United Nations Near Agreement with Chemical Agency on Syria Cooperation

LONDON -- The United Nations and a Netherlands-based international organization responsible for implementing the Chemical Weapons Convention are close to agreeing on how to delineate their roles in inspecting and ultimately eliminating Syria’s newly declared chemical arms, according to key officials.

The Organization for the Prohibition of Chemical Weapons has been at loggerheads with the United Nations over the past week or more regarding which body would effectively take more of a leading role in Syria, sources tell Global Security Newswire.

Under a supplementary agreement between the two international entities -- possibly to be concluded before the end of this week -- inspectors would be hired and dispatched to Syria under the OPCW aegis, to verify declared chemical stocks and prepare for their elimination.

Logistics and security for the team likely would be provided by the United Nations, according to U.N. officials and outside experts.

The United Nations has a basic operating pact with the chemical-treaty organization and already maintains some field teams on the ground in Syria, making collaboration on the inspections and lock-down of the Mideast nation’s arsenal almost inevitable.

However, since the United States and Russia struck their groundbreaking Sept. 14 accord in reaction to use of chemical weapons in Syria, many essential details of how the pact would be implemented have yet to be determined.

“We are looking into what role we could possibly play,” one U.N. official said in a Wednesday telephone interview.

In line with the U.S.-Russia deal, Syria has just joined the chemical treaty -- which bans the production, stockpiling or use of the deadly arms -- and has issued to OPCW officials a confidential declaration on the size and locations of its chemical arsenal.

The development followed the Syrian military’s alleged use of sarin gas against its civilian population on Aug. 21, which Washington and its allies say claimed the lives of more than 1,400 people just outside of capital city Damascus.

An international task force returned to Syria on Wednesday to continue its investigation into suspected instances of chemical use in the nation’s two-year-old civil war.

The chemical weapons organization in the Hague has not yet officially shared key details about Syria’s chemical stocks declaration with the United Nations in New York -- and it was unclear on Thursday how much would be revealed to the international body or along what time lines.

OPCW officials are obligated to safeguard chemical-stockpile information provided by member nations.

Security considerations could impede the wide distribution of sensitive information about the distribution and size of Syria’s chemical arsenal, according to issue experts.

“Confidentiality is an important [factor]” in ensuring that chemical stocks are not put at a higher security risk following a CWC states-party declaration of the kind made by Syria, said Yasemin Balci, a legal officer based here with VERTIC, an independent non-profit organization specializing in verifying international treaties. “That’s a very tricky situation.”

However, the treaty organization will share data for the purposes of states parties being “assured of the continued compliance with the convention by other states parties,” according to the Chemical Weapons Convention.

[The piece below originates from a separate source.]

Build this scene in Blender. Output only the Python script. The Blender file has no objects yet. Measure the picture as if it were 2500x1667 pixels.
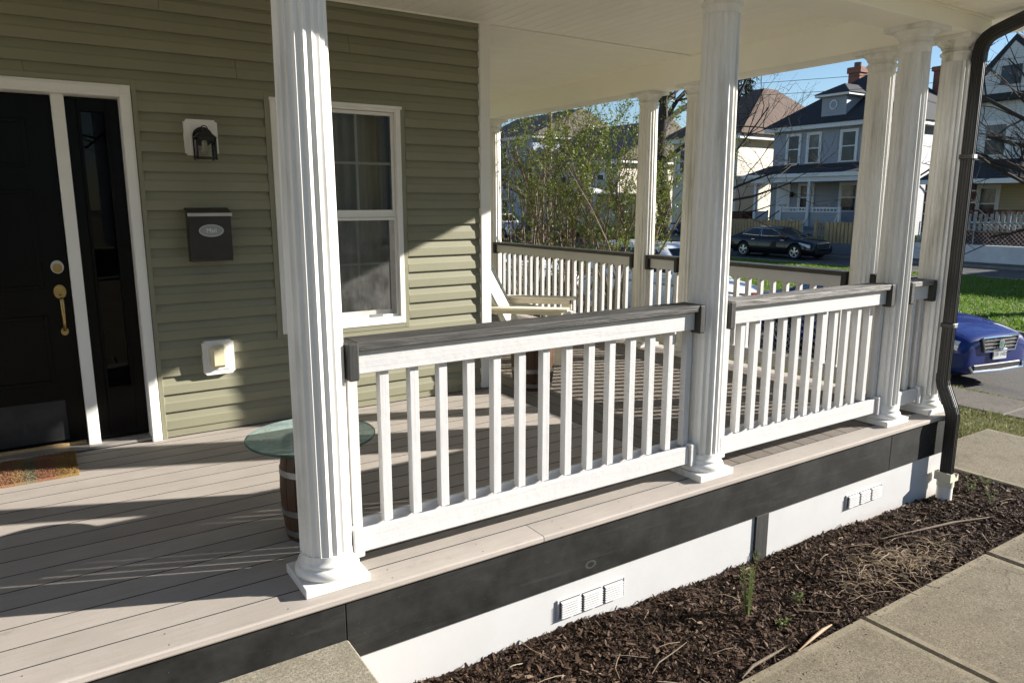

The expected supplementary pact between the two entities also would likely sort out how operations are to be funded, officials said.

An upcoming resolution by the U.N. Security Council -- still under negotiation principally by the United States and Russia -- and a decision by the OPCW Executive Council are to formalize upcoming action on the Syrian stockpile.

Washington and Moscow have not yet agreed on how implementation would be enforced if President Bashar Assad’s government balks, or if U.N. or OPCW inspections personnel are put at risk.

Inspectors in Syria looking into the alleged Ghouta attack were targeted by sniper fire in late August, though there were no reported injuries.